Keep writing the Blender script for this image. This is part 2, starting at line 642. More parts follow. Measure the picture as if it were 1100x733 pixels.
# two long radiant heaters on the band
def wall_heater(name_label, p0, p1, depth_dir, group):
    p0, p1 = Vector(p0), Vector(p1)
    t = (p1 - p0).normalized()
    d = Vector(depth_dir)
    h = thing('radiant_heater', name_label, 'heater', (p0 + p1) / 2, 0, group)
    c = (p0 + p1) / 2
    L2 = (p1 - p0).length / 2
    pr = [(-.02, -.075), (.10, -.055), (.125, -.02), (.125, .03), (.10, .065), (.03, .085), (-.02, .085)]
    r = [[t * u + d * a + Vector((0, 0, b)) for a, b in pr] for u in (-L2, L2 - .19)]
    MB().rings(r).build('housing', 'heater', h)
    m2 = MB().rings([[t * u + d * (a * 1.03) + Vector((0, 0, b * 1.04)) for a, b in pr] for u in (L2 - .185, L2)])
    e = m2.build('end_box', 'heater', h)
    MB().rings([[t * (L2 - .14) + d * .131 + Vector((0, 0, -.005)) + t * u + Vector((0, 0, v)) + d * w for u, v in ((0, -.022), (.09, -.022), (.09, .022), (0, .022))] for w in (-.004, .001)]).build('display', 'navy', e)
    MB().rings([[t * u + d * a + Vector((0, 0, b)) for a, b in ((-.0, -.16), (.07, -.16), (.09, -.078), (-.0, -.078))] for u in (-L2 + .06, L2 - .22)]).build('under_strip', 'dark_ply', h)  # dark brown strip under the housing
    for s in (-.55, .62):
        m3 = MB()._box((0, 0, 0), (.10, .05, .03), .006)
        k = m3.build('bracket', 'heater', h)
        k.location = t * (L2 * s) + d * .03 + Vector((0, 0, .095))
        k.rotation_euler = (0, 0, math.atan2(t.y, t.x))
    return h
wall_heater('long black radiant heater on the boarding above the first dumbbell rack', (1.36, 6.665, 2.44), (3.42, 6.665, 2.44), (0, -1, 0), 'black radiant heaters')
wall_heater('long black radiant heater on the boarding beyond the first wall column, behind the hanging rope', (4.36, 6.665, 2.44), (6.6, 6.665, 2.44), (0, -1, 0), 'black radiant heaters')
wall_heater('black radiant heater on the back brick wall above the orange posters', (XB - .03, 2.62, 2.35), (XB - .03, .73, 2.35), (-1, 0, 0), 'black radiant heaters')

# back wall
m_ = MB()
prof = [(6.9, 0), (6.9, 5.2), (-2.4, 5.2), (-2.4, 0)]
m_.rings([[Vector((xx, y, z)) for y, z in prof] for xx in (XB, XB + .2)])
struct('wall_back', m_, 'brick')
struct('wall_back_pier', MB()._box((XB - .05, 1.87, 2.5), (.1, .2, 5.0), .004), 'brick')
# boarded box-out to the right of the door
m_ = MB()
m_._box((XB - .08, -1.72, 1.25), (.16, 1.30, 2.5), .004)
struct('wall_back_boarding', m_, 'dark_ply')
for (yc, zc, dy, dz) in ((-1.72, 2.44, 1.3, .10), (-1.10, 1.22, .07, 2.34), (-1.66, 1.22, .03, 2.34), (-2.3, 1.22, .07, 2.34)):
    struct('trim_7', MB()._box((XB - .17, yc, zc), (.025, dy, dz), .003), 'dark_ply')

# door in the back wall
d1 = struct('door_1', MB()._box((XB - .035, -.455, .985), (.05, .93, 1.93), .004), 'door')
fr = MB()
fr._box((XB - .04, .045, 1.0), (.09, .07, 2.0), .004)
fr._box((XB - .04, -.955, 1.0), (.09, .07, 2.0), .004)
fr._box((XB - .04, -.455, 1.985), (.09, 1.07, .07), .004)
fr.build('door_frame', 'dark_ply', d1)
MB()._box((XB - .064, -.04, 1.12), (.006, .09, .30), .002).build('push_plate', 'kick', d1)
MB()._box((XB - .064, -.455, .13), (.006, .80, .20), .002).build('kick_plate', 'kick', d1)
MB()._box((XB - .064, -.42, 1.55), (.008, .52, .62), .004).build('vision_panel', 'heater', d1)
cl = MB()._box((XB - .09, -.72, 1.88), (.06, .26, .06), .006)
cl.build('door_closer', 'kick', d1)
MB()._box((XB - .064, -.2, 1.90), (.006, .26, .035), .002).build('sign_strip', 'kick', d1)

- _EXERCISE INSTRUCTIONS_
Transcribe the full listing above without leaving anything out.

- _THE RESULT_
Keep writing the Blender script for this image. This is part 2, starting at line 642. More parts follow. Measure the picture as if it were 1100x733 pixels.
# two long radiant heaters on the band
def wall_heater(name_label, p0, p1, depth_dir, group):
    p0, p1 = Vector(p0), Vector(p1)
    t = (p1 - p0).normalized()
    d = Vector(depth_dir)
    h = thing('radiant_heater', name_label, 'heater', (p0 + p1) / 2, 0, group)
    c = (p0 + p1) / 2
    L2 = (p1 - p0).length / 2
    pr = [(-.02, -.075), (.10, -.055), (.125, -.02), (.125, .03), (.10, .065), (.03, .085), (-.02, .085)]
    r = [[t * u + d * a + Vector((0, 0, b)) for a, b in pr] for u in (-L2, L2 - .19)]
    MB().rings(r).build('housing', 'heater', h)
    m2 = MB().rings([[t * u + d * (a * 1.03) + Vector((0, 0, b * 1.04)) for a, b in pr] for u in (L2 - .185, L2)])
    e = m2.build('end_box', 'heater', h)
    MB().rings([[t * (L2 - .14) + d * .131 + Vector((0, 0, -.005)) + t * u + Vector((0, 0, v)) + d * w for u, v in ((0, -.022), (.09, -.022), (.09, .022), (0, .022))] for w in (-.004, .001)]).build('display', 'navy', e)
    MB().rings([[t * u + d * a + Vector((0, 0, b)) for a, b in ((-.0, -.16), (.07, -.16), (.09, -.078), (-.0, -.078))] for u in (-L2 + .06, L2 - .22)]).build('under_strip', 'dark_ply', h)  # dark brown strip under the housing
    for s in (-.55, .62):
        m3 = MB()._box((0, 0, 0), (.10, .05, .03), .006)
        k = m3.build('bracket', 'heater', h)
        k.location = t * (L2 * s) + d * .03 + Vector((0, 0, .095))
        k.rotation_euler = (0, 0, math.atan2(t.y, t.x))
    return h
wall_heater('long black radiant heater on the boarding above the first dumbbell rack', (1.36, 6.665, 2.44), (3.42, 6.665, 2.44), (0, -1, 0), 'black radiant heaters')
wall_heater('long black radiant heater on the boarding beyond the first wall column, behind the hanging rope', (4.36, 6.665, 2.44), (6.6, 6.665, 2.44), (0, -1, 0), 'black radiant heaters')
wall_heater('black radiant heater on the back brick wall above the orange posters', (XB - .03, 2.62, 2.35), (XB - .03, .73, 2.35), (-1, 0, 0), 'black radiant heaters')

# back wall
m_ = MB()
prof = [(6.9, 0), (6.9, 5.2), (-2.4, 5.2), (-2.4, 0)]
m_.rings([[Vector((xx, y, z)) for y, z in prof] for xx in (XB, XB + .2)])
struct('wall_back', m_, 'brick')
struct('wall_back_pier', MB()._box((XB - .05, 1.87, 2.5), (.1, .2, 5.0), .004), 'brick')
# boarded box-out to the right of the door
m_ = MB()
m_._box((XB - .08, -1.72, 1.25), (.16, 1.30, 2.5), .004)
struct('wall_back_boarding', m_, 'dark_ply')
for (yc, zc, dy, dz) in ((-1.72, 2.44, 1.3, .10), (-1.10, 1.22, .07, 2.34), (-1.66, 1.22, .03, 2.34), (-2.3, 1.22, .07, 2.34)):
    struct('trim_7', MB()._box((XB - .17, yc, zc), (.025, dy, dz), .003), 'dark_ply')

# door in the back wall
d1 = struct('door_1', MB()._box((XB - .035, -.455, .985), (.05, .93, 1.93), .004), 'door')
fr = MB()
fr._box((XB - .04, .045, 1.0), (.09, .07, 2.0), .004)
fr._box((XB - .04, -.955, 1.0), (.09, .07, 2.0), .004)
fr._box((XB - .04, -.455, 1.985), (.09, 1.07, .07), .004)
fr.build('door_frame', 'dark_ply', d1)
MB()._box((XB - .064, -.04, 1.12), (.006, .09, .30), .002).build('push_plate', 'kick', d1)
MB()._box((XB - .064, -.455, .13), (.006, .80, .20), .002).build('kick_plate', 'kick', d1)
MB()._box((XB - .064, -.42, 1.55), (.008, .52, .62), .004).build('vision_panel', 'heater', d1)
cl = MB()._box((XB - .09, -.72, 1.88), (.06, .26, .06), .006)
cl.build('door_closer', 'kick', d1)
MB()._box((XB - .064, -.2, 1.90), (.006, .26, .035), .002).build('sign_strip', 'kick', d1)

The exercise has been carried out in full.